WHAT THE TASK REQUIRES: In the material below, please retype the lines from the very first through the one with "0.15), 'device_grey', t, bevel=0.002)", exactly and without pictures.

INFORMATION SHOWN:
□ □ □ □ □ □ □

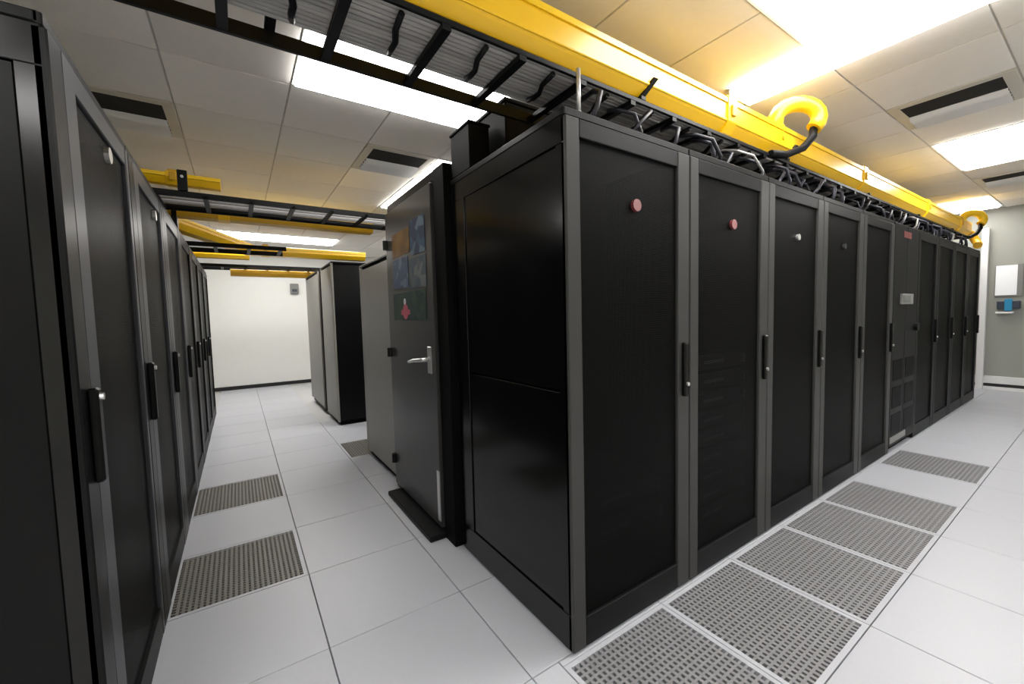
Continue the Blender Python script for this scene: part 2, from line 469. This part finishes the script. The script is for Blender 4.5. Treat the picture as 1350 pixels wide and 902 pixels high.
# the odd unit in the row: cooling cabinet with two leaves and a display
t = thing('cooling_cabinet', 'narrow two-leaf cooling cabinet with grey display among the right-hand racks', 'cabinet', (5*W1, 0, 0))
part('body', box(0.004, W1-0.004, 0.02, D1, 0.05, H1), 'rack_black', t, bevel=0.004)
part('plinth', box(0.02, W1-0.02, 0.03, D1-0.03, 0, 0.05), 'inner_black', t)
for i, (x0, x1) in enumerate(((0.006, W1/2-0.003), (W1/2+0.003, W1-0.006))):
    lf = part('leaf', box(x0, x1, -0.012, 0.02, 0.06, H1-0.01), 'rack_frame_dark', t, bevel=0.004)
    for z0 in (0.16, 0.42, 0.68):
        part('grille', box(x0+0.05, x1-0.05, -0.016, -0.011, z0, z0+0.2), 'mesh_door', lf)
    if i == 1:
        part('knob', MB().tube([(x1-0.05, -0.012, 1.17), (x1-0.05, -0.04, 1.17)], 0.04, 14), 'handle_black', lf)
dsp = part('display', box(0.20, 0.56, -0.032, -0.012, 1.40, 1.50), 'device_grey', t, bevel=0.004)
part('screen', box(0.22, 0.46, -0.034, -0.031, 1.42, 1.485), 'screen_grey', dsp)
part('nameplate', box(0.26, 0.50, -0.016, -0.011, 2.03, 2.09), 'badge_red', t, bevel=0.002)
part('foot_plate', box(0.02, 0.5, -0.018, -0.011, 0.09, 0.15), 'device_grey', t, bevel=0.002)

# servers behind the mesh door of the second rack, and two in the corner rack
def make_server(label, x, y, z, w, h, group):
    s = thing('rack_server', label, 'server', (x, y, z), 0, group)
    part('chassis', box(0, w, 0.02, 0.40, 0, h), 'inner_black', s)
    bz = part('bezel', box(0, w, 0, 0.02, 0.003, h-0.003), 'server_face', s, bevel=0.003)
    part('ear_handle', box(0.01, 0.03, -0.02, 0, h*0.2, h*0.8), 'server_trim', bz, bevel=0.003)
    part('ear_handle', box(w-0.03, w-0.01, -0.02, 0, h*0.2, h*0.8), 'server_trim', bz, bevel=0.003)
    part('status_strip', box(w*0.25, w*0.6, -0.004, 0, h*0.4, h*0.6), 'server_trim', bz)
zz = 0.20
for k in range(9):
    make_server('%s server from the bottom behind the mesh door of the second rack' % (ords[k]), W1+0.12, 0.07, zz, 0.55, 0.086, 'servers in the second rack')
    zz += 0.107
for z, l in ((0.36, 'lower server with pale ear behind the corner rack door'), (0.50, 'upper server with pale ear behind the corner rack door')):
    make_server(l, 0.09, 0.05, z, 0.55, 0.1, 'servers in the corner rack')

# left row, fronts facing the aisle
WL, HL = 0.88, 2.142
XL, YL = -1.405, 0.29
bx = [0.65, 0.77, 0.6, 0.6, 0.6, 0.6, 0.6]
for k in range(7):
    lab = {0: 'nearest rack of the left row, its black side panel filling the left edge',
           1: 'second rack of the left row with silver badge', 6: 'last rack of the left row, nearest the white end wall'}.get(
        k, '%s black server rack from the viewer in the left row' % ords[k])
    make_rack(lab, (XL, YL+k*WL, 0), math.pi/2, WL, 1.05, HL, frame='rack_frame_blue' if k < 3 else 'rack_frame_dark', stile=(0.20, 0.05), edge=0.10,
              badge='silver' if k < 2 else None, badge_x=bx[k], badge_z=1.99, handle_x=0.075, handle_z=1.08, lock_dz=0.105,
              group='black server racks of the left row', left_side=(k == 0), right_side=(k == 6), badge_r=0.028)

# rows behind the containment door
def plain_cabinet(label, x0, y0, w, d, h, body, front='mesh_door', group=None):
    t = thing('server_rack', label, 'server rack', (x0, y0, 0), 0, group)
    part('plinth', box(0.03, w-0.03, 0.03, d-0.03, 0, 0.06), 'inner_black', t)
    part('frame', box(0.022, w-0.022, 0.02, d-0.02, 0.05, h), 'inner_black', t, bevel=0.004)
    part('side_panel', box(0, 0.022, 0.06, d-0.06, 0.06, h-0.03), body, t, bevel=0.003)
    part('corner_post', box(0, 0.022, 0.0, 0.056, 0.05, h), body, t, bevel=0.003)
    part('corner_post', box(0, 0.022, d-0.056, d, 0.05, h), body, t, bevel=0.003)
    part('side_panel', box(w-0.022, w, 0.0, d, 0.06, h-0.03), 'rack_black', t, bevel=0.003)
    part('door', box(0.024, w-0.024, 0.0, 0.02, 0.06, h-0.02), 'rack_black', t, bevel=0.003)
    part('rear_door', box(0.024, w-0.024, d-0.02, d, 0.06, h-0.02), 'rack_black', t, bevel=0.003)
    part('top_panel', box(0, w, 0.0, d, h, h+0.02), 'rack_black', t, bevel=0.003)
    return t
plain_cabinet('grey-sided end rack just past the door with posters', 0.0, 2.12, 0.75, 1.0, 1.90, 'rack_grey')
plain_cabinet('black rack tucked behind the grey-sided end rack', 0.76, 2.12, 0.75, 1.0, 1.90, 'rack_black')
plain_cabinet('grey-sided end rack across the cross aisle, black front to the viewer', -0.02, 4.47, 0.75, 0.80, 2.12, 'rack_grey')
plain_cabinet('black rack beside the end rack across the cross aisle', 0.74, 4.47, 0.75, 0.80, 2.12, 'rack_black')
plain_cabinet('farthest grey-sided rack, closest to the white end wall', -0.02, 5.50, 0.75, 1.3, 2.12, 'rack_grey')
part_o = tag(part('dark_gap_block', box(0.02, 0.3, 5.28, 5.49, 0, 2.10), 'rack_black', None, bevel=0.004), 'black block standing in for the dark gap between the two far grey-sided racks', 'post')  # added black block, painted as the dark gap between these racks

# ------------------------------------------------------------------ containment door
t = thing('containment_door', 'dark aisle containment door with lever handle and posters', 'door', (0, 0, 0))
part('post', box(-0.035, 0.10, 0.985, 1.135, 0.0, 2.26), 'inner_black', t, bevel=0.004)
part('post', box(-0.02, 0.10, 2.045, 2.11, 0.0, 2.20), 'rack_black', t, bevel=0.004)
part('lintel', box(-0.03, 0.10, 1.136, 2.044, 2.20, 2.26), 'rack_black', t, bevel=0.004)
part('sill', box(-0.14, 0.10, 1.12, 1.97, 0.0, 0.035), 'rack_frame_dark', t, bevel=0.006)
mat('door_grey', (0.032, 0.032, 0.032), 0.34)
leaf = part('leaf', box(-0.052, -0.012, 1.145, 2.035, 0.06, 2.19), 'door_grey', t, bevel=0.004)
part('edge_strip', box(-0.056, -0.050, 1.148, 1.185, 0.10, 0.42), 'silver', leaf)
hd = part('handle_plate', box(-0.062, -0.052, 1.20, 1.255, 1.03, 1.20), 'silver', leaf, bevel=0.003)
lv = MB().tube([(-0.06, 1.228, 1.12), (-0.10, 1.228, 1.12), (-0.11, 1.25, 1.118), (-0.11, 1.38, 1.105), (-0.105, 1.47, 1.09)], 0.014, 10, r2=0.011)
part('lever', lv, 'silver', hd, smooth=True)
for z in (1.12, 0.27, 1.95):
    part('hinge', MB().tube([(-0.06, 2.02, z-0.035), (-0.06, 2.02, z+0.035)], 0.022, 10), 'handle_black', leaf)
def poster(label, y0, y1, z0, z1, m):
    return tag(part('poster', box(-0.0545, -0.0525, y0, y1, z0, z1), m), label, 'poster')
poster('orange poster at the top of the containment door', 1.52, 1.88, 1.83, 2.00, 'poster_orange')
poster('dark navy poster at the top right of the containment door', 1.24, 1.50, 1.80, 2.03, 'poster_navy')
poster('blue poster in the left middle of the containment door', 1.56, 1.88, 1.60, 1.81, 'poster_blue')
poster('grey-blue poster in the right middle of the containment door', 1.24, 1.54, 1.58, 1.78, 'poster_greyblue')
p = poster('dark green poster with red figure above the lever handle', 1.26, 1.90, 1.37, 1.565, 'poster_green')
part('red_figure', MB().tube([(-0.0545, 1.64, 1.43), (-0.0552, 1.64, 1.43)], 0.055, 14), 'poster_red', p)
part('red_figure', MB().obox((-0.0549, 1.64, 1.425), (0.0004, 0, 0), (0, 0.09, 0.0), (0, 0, 0.018)), 'poster_red', p)
part('pale_figure', MB().tube([(-0.0545, 1.65, 1.50), (-0.0552, 1.65, 1.50)], 0.024, 12), 'poster_pale', p)

# black boxes on top of the corner rack
t = thing('cable_box', 'tall black cable box on top of the corner rack', 'cable box', (0.15, 0.55, 2.158))
part('case', box(0, 0.36, 0.06, 0.42, 0.0, 0.32), 'inner_black', t, bevel=0.006)
part('lid', box(-0.006, 0.366, 0.054, 0.426, 0.32, 0.34), 'inner_black', t, bevel=0.004)
t = thing('cable_box', 'low black cable box at the rear edge of the corner rack', 'cable box', (0.0, 0.72, 2.158))
part('case', box(0.006, 0.13, 0.02, 0.24, 0.0, 0.23), 'inner_black', t, bevel=0.005)
part('lid', box(0.0, 0.135, 0.014, 0.246, 0.23, 0.245), 'inner_black', t, bevel=0.004)
part('gland', MB().tube([(0.07, 0.1, 0.245), (0.07, 0.1, 0.275)], 0.02, 10), 'inner_black', t)

# ------------------------------------------------------------------ cable ladders
def ladder(label, x0, x1, y0, y1, z, first, pitch, m='ladder_black', feet=(), near_lo=-0.02):
    t = thing('cable_ladder', label, 'cable ladder', (x0, y0, z))
    L = x1-x0; Wd = y1-y0
    part('rail', box(0, L, 0, 0.014, near_lo, 0.024), m, t, bevel=0.002)
    part('rail', box(0, L, Wd-0.014, Wd, -0.02, 0.03), m, t, bevel=0.002)
    x = first - x0
    rung = box(-0.016, 0.016, 0.0, Wd-0.014, -0.016, 0.0035).mesh('rung', m)
    while x > 0.35: x -= pitch
    while x < L-0.02:
        if x > 0.02: link('rung', rung, t, (x, 0, 0))
        x += pitch
    for fx, fz in feet:
        part('standoff', box(fx-x0-0.018, fx-x0+0.018, Wd, Wd+0.012, fz-z, 0.03), m, t)
    return t
near_ladder = ladder('black cable ladder under the long yellow raceway, crossing over the near aisle', -2.4, 7.8, 0.10, 0.495, 2.35, -1.035, 0.311,
       feet=((0.9, 2.158), (2.5, 2.158), (4.1, 2.158), (5.6, 2.158), (7.2, 2.158), (-1.75, 2.143)), near_lo=0.004)
ladder('black cable ladder crossing the aisle above the containment door', -2.3, 1.5, 2.75, 3.25, 2.35, -1.2, 0.30, feet=((-1.8, 2.143), (-1.44, 2.143), (0.6, 1.921)))
ladder('black cable ladder crossing the middle of the aisle behind the others', -2.3, -0.55, 4.05, 4.5, 2.19, -1.2, 0.30, feet=((-1.8, 2.143), (-1.44, 2.143)))
ladder('farthest black cable ladder crossing in front of the white end wall', -2.3, 1.0, 6.35, 6.8, 2.25, -1.2, 0.30, feet=((0.3, 2.141),))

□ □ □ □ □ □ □

CORRECT RESULT:
Continue the Blender Python script for this scene: part 2, from line 469. This part finishes the script. The script is for Blender 4.5. Treat the picture as 1350 pixels wide and 902 pixels high.
# the odd unit in the row: cooling cabinet with two leaves and a display
t = thing('cooling_cabinet', 'narrow two-leaf cooling cabinet with grey display among the right-hand racks', 'cabinet', (5*W1, 0, 0))
part('body', box(0.004, W1-0.004, 0.02, D1, 0.05, H1), 'rack_black', t, bevel=0.004)
part('plinth', box(0.02, W1-0.02, 0.03, D1-0.03, 0, 0.05), 'inner_black', t)
for i, (x0, x1) in enumerate(((0.006, W1/2-0.003), (W1/2+0.003, W1-0.006))):
    lf = part('leaf', box(x0, x1, -0.012, 0.02, 0.06, H1-0.01), 'rack_frame_dark', t, bevel=0.004)
    for z0 in (0.16, 0.42, 0.68):
        part('grille', box(x0+0.05, x1-0.05, -0.016, -0.011, z0, z0+0.2), 'mesh_door', lf)
    if i == 1:
        part('knob', MB().tube([(x1-0.05, -0.012, 1.17), (x1-0.05, -0.04, 1.17)], 0.04, 14), 'handle_black', lf)
dsp = part('display', box(0.20, 0.56, -0.032, -0.012, 1.40, 1.50), 'device_grey', t, bevel=0.004)
part('screen', box(0.22, 0.46, -0.034, -0.031, 1.42, 1.485), 'screen_grey', dsp)
part('nameplate', box(0.26, 0.50, -0.016, -0.011, 2.03, 2.09), 'badge_red', t, bevel=0.002)
part('foot_plate', box(0.02, 0.5, -0.018, -0.011, 0.09, 0.15), 'device_grey', t, bevel=0.002)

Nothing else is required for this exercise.